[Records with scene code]
--- Start ---

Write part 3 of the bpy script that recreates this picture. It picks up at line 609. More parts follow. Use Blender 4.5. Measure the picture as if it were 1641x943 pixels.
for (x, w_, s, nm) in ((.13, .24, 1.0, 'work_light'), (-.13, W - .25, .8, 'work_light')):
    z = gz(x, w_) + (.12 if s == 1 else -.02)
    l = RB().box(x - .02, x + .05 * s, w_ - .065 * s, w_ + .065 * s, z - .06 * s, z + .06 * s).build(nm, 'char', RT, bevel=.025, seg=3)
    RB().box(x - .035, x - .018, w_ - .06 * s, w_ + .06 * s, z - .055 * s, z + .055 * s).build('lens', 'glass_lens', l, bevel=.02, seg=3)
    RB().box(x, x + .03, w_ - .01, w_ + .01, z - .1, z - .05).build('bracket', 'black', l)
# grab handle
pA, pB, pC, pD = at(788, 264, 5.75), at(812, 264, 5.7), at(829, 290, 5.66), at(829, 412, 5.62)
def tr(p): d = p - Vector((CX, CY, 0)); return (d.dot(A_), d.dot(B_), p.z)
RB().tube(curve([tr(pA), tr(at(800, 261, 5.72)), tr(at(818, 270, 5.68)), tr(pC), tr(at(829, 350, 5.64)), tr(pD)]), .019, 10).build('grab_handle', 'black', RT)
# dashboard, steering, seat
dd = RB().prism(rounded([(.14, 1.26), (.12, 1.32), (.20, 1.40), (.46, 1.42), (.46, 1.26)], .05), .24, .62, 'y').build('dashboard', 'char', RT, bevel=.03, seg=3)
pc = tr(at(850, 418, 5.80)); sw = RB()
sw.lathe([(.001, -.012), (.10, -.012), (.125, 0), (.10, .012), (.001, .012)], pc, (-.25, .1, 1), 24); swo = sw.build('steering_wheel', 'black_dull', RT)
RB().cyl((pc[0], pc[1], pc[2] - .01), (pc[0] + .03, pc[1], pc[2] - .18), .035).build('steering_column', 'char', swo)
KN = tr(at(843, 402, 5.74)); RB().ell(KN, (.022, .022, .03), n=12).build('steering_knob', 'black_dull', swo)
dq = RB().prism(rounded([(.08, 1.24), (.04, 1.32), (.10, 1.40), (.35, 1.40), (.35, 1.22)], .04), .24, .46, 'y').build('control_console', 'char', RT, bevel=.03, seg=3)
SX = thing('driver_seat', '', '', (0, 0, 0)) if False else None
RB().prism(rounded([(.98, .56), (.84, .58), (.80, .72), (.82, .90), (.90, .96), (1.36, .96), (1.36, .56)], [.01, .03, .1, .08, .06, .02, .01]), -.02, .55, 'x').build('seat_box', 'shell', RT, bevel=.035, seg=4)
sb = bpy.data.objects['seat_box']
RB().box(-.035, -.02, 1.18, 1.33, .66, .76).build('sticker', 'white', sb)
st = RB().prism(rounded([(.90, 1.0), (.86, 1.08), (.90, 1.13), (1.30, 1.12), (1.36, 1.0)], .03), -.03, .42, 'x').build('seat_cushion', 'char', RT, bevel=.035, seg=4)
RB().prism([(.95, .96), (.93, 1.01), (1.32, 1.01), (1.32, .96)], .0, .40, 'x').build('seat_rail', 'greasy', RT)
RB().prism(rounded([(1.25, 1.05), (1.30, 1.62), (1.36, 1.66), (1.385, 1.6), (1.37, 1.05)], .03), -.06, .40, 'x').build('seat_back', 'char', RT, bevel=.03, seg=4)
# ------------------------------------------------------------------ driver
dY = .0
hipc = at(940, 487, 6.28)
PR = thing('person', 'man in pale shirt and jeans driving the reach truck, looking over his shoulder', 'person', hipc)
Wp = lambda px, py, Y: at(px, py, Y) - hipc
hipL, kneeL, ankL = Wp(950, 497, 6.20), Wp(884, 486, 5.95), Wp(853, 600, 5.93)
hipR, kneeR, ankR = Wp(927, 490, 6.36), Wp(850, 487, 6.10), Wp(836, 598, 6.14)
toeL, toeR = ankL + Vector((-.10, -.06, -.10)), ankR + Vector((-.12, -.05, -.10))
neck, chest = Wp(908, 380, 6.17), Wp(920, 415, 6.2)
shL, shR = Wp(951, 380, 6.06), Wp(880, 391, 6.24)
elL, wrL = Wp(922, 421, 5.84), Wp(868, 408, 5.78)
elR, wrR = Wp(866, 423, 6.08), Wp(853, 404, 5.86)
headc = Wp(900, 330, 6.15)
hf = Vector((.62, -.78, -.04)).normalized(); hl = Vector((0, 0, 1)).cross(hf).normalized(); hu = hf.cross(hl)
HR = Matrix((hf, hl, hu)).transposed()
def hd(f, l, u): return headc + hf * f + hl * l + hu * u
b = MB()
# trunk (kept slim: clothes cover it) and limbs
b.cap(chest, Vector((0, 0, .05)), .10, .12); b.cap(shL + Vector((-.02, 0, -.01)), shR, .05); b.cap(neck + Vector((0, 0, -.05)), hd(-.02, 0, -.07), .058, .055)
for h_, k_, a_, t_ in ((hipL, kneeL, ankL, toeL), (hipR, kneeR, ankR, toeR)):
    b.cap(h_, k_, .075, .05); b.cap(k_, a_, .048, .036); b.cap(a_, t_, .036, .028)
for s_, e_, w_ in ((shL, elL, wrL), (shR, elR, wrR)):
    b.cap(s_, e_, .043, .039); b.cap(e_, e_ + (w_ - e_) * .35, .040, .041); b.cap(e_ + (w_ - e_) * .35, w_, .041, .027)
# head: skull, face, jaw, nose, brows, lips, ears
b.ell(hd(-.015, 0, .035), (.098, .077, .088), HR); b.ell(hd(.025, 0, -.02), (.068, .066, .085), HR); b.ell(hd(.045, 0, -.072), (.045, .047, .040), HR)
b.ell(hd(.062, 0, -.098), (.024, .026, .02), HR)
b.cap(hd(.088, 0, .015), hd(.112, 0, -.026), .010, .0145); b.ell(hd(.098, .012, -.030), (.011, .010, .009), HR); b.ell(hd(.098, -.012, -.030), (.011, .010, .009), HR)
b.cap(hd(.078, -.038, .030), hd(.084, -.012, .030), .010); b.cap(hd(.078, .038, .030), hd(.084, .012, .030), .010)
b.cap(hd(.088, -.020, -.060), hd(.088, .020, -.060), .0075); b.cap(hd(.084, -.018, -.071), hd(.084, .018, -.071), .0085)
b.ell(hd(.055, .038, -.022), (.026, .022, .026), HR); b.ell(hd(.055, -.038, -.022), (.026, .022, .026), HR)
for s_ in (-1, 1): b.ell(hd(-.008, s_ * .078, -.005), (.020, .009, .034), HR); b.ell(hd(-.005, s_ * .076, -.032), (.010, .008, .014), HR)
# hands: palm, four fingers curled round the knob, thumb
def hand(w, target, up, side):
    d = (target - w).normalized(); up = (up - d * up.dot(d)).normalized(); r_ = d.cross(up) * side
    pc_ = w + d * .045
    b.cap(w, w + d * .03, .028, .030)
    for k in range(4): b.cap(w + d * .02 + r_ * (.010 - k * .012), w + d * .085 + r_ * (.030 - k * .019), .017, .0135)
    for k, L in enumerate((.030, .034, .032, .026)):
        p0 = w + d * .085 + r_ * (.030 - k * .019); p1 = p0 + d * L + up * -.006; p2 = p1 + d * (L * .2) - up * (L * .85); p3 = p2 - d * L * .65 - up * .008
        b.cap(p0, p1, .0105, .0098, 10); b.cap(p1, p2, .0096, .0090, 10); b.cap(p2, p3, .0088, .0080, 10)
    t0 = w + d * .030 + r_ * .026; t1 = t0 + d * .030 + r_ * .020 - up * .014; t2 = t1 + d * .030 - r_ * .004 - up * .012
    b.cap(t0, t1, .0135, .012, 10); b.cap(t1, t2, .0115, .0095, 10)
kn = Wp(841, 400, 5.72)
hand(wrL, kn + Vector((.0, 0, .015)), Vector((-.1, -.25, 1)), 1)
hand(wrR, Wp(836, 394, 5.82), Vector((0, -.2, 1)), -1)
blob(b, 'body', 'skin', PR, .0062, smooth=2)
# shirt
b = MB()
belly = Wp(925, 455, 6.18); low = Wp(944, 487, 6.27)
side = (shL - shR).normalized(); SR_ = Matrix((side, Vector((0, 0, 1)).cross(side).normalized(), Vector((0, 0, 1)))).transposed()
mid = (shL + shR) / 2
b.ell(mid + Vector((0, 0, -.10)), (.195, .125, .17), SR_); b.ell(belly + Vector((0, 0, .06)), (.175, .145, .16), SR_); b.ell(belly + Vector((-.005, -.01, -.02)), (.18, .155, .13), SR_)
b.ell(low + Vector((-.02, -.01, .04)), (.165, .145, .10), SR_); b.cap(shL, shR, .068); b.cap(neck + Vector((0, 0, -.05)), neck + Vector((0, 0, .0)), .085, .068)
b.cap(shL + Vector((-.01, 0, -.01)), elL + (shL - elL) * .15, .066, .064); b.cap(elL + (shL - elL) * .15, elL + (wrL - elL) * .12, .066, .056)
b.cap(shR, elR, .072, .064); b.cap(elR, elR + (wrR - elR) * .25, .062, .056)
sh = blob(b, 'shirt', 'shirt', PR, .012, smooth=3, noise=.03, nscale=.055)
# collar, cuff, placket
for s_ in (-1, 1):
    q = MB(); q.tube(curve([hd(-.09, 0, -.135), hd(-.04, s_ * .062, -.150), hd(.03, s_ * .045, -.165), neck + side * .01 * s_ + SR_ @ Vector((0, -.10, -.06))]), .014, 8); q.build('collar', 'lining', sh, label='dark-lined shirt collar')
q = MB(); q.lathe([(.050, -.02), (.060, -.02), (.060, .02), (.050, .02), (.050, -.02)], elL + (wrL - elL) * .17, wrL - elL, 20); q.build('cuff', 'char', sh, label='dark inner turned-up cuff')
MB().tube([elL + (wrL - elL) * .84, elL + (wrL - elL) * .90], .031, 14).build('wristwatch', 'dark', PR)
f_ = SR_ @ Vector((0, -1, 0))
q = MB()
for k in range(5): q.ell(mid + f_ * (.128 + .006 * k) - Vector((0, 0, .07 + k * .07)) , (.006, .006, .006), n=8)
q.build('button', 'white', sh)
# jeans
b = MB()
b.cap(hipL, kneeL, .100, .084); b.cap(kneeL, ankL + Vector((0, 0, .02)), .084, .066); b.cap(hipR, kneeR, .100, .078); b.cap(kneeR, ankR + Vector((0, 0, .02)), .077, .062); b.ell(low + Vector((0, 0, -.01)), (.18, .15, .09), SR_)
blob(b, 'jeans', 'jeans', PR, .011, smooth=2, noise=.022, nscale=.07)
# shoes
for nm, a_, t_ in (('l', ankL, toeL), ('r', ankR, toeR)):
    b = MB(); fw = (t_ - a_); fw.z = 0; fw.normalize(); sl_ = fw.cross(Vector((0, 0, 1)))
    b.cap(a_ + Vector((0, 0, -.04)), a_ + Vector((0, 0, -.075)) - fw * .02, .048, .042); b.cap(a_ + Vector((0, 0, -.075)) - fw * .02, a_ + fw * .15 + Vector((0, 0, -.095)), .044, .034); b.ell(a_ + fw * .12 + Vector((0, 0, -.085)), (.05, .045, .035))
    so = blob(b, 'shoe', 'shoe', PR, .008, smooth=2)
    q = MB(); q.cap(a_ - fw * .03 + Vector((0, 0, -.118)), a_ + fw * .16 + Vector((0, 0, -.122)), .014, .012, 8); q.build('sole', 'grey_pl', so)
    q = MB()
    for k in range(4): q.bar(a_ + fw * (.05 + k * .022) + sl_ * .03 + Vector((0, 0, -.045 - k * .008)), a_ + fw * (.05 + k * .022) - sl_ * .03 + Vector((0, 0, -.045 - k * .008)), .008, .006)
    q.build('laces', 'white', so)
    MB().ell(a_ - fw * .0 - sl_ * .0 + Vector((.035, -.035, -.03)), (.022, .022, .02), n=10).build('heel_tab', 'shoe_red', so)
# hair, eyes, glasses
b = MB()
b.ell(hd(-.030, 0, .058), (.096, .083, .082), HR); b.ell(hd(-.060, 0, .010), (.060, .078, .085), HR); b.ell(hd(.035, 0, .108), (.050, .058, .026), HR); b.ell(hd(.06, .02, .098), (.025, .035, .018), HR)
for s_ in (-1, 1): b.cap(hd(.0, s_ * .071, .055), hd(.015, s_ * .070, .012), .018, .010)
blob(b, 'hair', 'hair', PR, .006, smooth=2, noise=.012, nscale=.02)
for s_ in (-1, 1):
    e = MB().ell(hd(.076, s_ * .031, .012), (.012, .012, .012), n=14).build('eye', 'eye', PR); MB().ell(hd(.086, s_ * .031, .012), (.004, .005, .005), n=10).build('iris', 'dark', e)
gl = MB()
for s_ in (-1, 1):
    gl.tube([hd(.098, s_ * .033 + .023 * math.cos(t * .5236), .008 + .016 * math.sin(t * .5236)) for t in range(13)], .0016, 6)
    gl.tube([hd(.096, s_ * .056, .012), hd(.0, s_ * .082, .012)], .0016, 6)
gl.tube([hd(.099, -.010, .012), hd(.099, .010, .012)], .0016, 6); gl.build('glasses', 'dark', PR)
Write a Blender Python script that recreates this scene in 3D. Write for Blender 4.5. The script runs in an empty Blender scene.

--- End ---

:: Task requirements ::
From the records given above, copy all lines containing "that".

:: Answer to this problem ::
Write part 3 of the bpy script that recreates this picture. It picks up at line 609. More parts follow. Use Blender 4.5. Measure the picture as if it were 1641x943 pixels.
Write a Blender Python script that recreates this scene in 3D. Write for Blender 4.5. The script runs in an empty Blender scene.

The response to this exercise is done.